• EXERCISE: Each line of the listing that contains the word "script" is to be copied.

* START THE RECORDS *

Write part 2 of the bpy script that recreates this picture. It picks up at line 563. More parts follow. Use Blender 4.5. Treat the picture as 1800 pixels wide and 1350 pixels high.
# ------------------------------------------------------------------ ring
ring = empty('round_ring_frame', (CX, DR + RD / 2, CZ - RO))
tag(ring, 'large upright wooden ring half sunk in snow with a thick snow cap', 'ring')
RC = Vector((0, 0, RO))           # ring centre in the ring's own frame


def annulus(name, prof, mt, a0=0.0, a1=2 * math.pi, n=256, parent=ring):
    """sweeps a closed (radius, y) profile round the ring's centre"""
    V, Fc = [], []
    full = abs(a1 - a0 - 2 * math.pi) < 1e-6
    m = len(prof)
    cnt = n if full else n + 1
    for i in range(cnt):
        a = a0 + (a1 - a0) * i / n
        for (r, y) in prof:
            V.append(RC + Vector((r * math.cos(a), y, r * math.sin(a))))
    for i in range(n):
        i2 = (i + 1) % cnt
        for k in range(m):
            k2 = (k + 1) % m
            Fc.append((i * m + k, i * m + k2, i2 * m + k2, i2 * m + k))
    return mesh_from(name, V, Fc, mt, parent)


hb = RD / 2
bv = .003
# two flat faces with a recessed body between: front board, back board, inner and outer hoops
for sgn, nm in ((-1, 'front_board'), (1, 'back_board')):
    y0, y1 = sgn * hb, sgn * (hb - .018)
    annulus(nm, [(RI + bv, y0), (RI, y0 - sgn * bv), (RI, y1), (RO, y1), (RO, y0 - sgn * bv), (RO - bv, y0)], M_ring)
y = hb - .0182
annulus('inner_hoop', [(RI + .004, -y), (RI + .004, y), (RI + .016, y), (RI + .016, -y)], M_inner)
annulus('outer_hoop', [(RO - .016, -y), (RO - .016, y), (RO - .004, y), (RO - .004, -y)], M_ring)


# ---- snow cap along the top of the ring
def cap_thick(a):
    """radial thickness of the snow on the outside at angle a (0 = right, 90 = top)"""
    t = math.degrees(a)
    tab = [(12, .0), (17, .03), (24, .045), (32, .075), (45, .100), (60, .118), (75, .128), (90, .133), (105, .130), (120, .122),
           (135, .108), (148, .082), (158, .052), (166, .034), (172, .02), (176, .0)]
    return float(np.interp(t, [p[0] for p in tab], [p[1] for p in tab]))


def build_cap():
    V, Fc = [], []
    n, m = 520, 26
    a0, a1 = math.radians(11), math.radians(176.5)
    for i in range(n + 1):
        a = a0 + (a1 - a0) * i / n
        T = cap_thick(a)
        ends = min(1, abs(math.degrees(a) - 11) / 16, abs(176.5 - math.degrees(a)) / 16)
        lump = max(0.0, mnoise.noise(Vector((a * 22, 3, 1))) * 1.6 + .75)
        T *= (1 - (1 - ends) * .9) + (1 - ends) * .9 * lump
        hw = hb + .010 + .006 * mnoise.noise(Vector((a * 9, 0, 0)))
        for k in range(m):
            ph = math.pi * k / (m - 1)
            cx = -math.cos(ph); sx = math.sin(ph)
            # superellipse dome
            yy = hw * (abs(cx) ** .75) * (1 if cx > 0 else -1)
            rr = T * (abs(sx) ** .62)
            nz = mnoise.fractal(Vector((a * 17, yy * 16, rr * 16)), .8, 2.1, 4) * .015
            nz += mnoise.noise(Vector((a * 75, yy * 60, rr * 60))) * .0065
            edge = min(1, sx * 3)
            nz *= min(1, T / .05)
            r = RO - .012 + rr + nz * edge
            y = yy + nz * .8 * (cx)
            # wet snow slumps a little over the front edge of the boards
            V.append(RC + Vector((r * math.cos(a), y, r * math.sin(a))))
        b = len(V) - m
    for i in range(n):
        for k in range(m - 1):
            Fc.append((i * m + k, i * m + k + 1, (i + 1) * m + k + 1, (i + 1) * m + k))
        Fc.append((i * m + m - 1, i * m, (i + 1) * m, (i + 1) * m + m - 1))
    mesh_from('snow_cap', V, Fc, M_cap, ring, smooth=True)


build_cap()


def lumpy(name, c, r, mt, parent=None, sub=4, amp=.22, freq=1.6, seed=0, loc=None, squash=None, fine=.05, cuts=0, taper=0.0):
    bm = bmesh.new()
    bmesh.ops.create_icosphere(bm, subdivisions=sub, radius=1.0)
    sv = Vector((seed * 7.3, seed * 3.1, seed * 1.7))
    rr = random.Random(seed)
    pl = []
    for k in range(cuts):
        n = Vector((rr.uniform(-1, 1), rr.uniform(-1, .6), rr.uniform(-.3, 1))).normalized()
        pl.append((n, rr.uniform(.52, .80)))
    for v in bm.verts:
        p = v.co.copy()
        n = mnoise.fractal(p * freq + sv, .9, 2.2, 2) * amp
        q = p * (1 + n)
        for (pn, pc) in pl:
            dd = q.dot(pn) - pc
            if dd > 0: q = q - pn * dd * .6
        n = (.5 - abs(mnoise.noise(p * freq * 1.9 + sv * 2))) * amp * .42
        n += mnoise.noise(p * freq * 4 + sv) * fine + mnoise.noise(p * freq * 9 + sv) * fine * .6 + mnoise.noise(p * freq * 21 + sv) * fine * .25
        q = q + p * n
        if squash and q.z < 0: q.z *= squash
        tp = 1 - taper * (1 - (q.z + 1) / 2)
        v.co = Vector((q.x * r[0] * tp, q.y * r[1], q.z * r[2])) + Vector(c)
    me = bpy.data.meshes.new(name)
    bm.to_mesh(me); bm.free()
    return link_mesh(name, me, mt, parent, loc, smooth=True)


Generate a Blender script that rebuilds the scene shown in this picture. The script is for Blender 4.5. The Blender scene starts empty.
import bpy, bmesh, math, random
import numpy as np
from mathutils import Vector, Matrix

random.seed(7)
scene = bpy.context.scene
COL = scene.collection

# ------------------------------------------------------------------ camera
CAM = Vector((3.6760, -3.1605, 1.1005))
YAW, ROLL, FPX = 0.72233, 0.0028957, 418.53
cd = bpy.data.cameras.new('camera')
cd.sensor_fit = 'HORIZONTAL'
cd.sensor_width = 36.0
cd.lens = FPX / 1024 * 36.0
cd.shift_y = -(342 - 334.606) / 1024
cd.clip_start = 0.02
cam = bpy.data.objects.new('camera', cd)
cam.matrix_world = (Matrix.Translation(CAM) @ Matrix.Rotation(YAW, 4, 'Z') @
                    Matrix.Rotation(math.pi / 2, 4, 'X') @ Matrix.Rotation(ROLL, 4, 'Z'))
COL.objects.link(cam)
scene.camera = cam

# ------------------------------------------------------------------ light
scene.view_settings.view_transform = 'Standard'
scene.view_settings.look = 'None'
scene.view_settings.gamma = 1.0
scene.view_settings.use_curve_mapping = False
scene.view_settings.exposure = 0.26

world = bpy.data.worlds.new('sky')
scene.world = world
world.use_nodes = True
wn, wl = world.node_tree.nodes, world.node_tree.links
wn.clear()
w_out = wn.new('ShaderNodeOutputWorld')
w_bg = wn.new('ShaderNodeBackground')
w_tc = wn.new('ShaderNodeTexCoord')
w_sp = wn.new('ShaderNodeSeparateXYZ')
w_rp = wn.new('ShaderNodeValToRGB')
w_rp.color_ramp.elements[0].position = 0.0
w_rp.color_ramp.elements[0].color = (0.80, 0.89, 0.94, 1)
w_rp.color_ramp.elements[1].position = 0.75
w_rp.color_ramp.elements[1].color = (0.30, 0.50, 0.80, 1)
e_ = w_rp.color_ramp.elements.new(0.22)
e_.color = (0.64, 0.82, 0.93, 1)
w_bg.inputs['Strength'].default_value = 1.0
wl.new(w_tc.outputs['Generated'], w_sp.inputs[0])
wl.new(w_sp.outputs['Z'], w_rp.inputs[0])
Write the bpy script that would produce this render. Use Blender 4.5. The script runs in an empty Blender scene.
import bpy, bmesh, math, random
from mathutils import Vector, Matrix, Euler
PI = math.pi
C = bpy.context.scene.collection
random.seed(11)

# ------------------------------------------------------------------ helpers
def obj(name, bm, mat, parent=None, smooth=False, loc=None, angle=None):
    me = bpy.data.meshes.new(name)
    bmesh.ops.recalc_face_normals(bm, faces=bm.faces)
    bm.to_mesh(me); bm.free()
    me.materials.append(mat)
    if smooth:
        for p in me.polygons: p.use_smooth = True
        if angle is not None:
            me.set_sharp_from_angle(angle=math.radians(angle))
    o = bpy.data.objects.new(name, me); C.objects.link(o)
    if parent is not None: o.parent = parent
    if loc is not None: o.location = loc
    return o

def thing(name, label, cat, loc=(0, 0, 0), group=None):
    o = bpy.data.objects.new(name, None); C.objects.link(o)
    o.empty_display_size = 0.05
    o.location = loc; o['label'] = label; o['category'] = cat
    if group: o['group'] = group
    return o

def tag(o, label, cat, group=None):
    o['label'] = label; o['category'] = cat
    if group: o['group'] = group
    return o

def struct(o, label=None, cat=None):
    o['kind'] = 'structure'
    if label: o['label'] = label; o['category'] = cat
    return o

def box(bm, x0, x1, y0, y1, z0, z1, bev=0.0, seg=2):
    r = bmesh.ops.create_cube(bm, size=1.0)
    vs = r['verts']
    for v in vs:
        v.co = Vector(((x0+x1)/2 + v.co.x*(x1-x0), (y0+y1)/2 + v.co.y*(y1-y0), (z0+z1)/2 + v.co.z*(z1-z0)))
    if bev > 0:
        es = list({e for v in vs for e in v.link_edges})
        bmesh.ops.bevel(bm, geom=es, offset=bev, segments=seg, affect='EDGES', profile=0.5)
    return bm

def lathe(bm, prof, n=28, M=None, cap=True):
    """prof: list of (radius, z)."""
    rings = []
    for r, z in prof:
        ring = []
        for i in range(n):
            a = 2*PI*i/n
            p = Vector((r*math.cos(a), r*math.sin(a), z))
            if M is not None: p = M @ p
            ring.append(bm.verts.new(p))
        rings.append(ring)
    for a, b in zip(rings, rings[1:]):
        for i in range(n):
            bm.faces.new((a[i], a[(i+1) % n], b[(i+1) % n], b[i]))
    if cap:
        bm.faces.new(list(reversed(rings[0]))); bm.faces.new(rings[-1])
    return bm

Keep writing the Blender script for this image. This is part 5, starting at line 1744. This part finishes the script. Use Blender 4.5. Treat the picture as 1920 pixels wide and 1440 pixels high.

* END THE RECORDS *

• EXERCISE OUTPUT:
Write part 2 of the bpy script that recreates this picture. It picks up at line 563. More parts follow. Use Blender 4.5. Treat the picture as 1800 pixels wide and 1350 pixels high.
Generate a Blender script that rebuilds the scene shown in this picture. The script is for Blender 4.5. The Blender scene starts empty.
Write the bpy script that would produce this render. Use Blender 4.5. The script runs in an empty Blender scene.
Keep writing the Blender script for this image. This is part 5, starting at line 1744. This part finishes the script. Use Blender 4.5. Treat the picture as 1920 pixels wide and 1440 pixels high.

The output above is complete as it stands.